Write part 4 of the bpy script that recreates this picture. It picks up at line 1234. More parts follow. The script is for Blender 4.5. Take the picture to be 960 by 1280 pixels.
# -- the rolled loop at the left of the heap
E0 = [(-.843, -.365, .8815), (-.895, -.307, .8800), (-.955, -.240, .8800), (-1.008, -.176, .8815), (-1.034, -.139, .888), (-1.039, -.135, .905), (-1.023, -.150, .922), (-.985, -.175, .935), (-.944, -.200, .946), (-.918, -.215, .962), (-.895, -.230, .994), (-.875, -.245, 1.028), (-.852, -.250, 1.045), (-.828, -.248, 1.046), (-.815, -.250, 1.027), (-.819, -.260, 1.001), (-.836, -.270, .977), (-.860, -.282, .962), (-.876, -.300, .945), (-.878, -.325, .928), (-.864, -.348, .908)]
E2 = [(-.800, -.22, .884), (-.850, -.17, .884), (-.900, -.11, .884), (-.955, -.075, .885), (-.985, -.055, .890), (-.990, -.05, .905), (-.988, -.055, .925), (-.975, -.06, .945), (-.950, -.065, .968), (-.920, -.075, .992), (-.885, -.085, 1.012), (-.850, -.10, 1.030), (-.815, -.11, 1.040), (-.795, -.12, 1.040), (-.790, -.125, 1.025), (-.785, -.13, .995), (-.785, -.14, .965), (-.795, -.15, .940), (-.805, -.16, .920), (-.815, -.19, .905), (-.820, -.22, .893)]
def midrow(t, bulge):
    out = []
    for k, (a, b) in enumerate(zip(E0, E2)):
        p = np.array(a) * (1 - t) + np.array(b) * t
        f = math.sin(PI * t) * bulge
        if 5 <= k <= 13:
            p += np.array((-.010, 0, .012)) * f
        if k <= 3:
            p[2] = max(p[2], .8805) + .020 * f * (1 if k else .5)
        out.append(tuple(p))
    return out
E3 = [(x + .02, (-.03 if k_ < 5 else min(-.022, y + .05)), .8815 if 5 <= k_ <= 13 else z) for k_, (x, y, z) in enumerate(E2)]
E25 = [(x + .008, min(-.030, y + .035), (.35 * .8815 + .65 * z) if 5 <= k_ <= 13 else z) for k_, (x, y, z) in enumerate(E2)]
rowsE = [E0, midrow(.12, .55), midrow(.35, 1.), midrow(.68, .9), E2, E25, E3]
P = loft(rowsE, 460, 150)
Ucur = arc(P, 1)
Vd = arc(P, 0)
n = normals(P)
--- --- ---
WHAT YOU HAVE TO DO -
Write out the entire listing exactly.

THE SOLUTION -
Write part 4 of the bpy script that recreates this picture. It picks up at line 1234. More parts follow. The script is for Blender 4.5. Take the picture to be 960 by 1280 pixels.
# -- the rolled loop at the left of the heap
E0 = [(-.843, -.365, .8815), (-.895, -.307, .8800), (-.955, -.240, .8800), (-1.008, -.176, .8815), (-1.034, -.139, .888), (-1.039, -.135, .905), (-1.023, -.150, .922), (-.985, -.175, .935), (-.944, -.200, .946), (-.918, -.215, .962), (-.895, -.230, .994), (-.875, -.245, 1.028), (-.852, -.250, 1.045), (-.828, -.248, 1.046), (-.815, -.250, 1.027), (-.819, -.260, 1.001), (-.836, -.270, .977), (-.860, -.282, .962), (-.876, -.300, .945), (-.878, -.325, .928), (-.864, -.348, .908)]
E2 = [(-.800, -.22, .884), (-.850, -.17, .884), (-.900, -.11, .884), (-.955, -.075, .885), (-.985, -.055, .890), (-.990, -.05, .905), (-.988, -.055, .925), (-.975, -.06, .945), (-.950, -.065, .968), (-.920, -.075, .992), (-.885, -.085, 1.012), (-.850, -.10, 1.030), (-.815, -.11, 1.040), (-.795, -.12, 1.040), (-.790, -.125, 1.025), (-.785, -.13, .995), (-.785, -.14, .965), (-.795, -.15, .940), (-.805, -.16, .920), (-.815, -.19, .905), (-.820, -.22, .893)]
def midrow(t, bulge):
    out = []
    for k, (a, b) in enumerate(zip(E0, E2)):
        p = np.array(a) * (1 - t) + np.array(b) * t
        f = math.sin(PI * t) * bulge
        if 5 <= k <= 13:
            p += np.array((-.010, 0, .012)) * f
        if k <= 3:
            p[2] = max(p[2], .8805) + .020 * f * (1 if k else .5)
        out.append(tuple(p))
    return out
E3 = [(x + .02, (-.03 if k_ < 5 else min(-.022, y + .05)), .8815 if 5 <= k_ <= 13 else z) for k_, (x, y, z) in enumerate(E2)]
E25 = [(x + .008, min(-.030, y + .035), (.35 * .8815 + .65 * z) if 5 <= k_ <= 13 else z) for k_, (x, y, z) in enumerate(E2)]
rowsE = [E0, midrow(.12, .55), midrow(.35, 1.), midrow(.68, .9), E2, E25, E3]
P = loft(rowsE, 460, 150)
Ucur = arc(P, 1)
Vd = arc(P, 0)
n = normals(P)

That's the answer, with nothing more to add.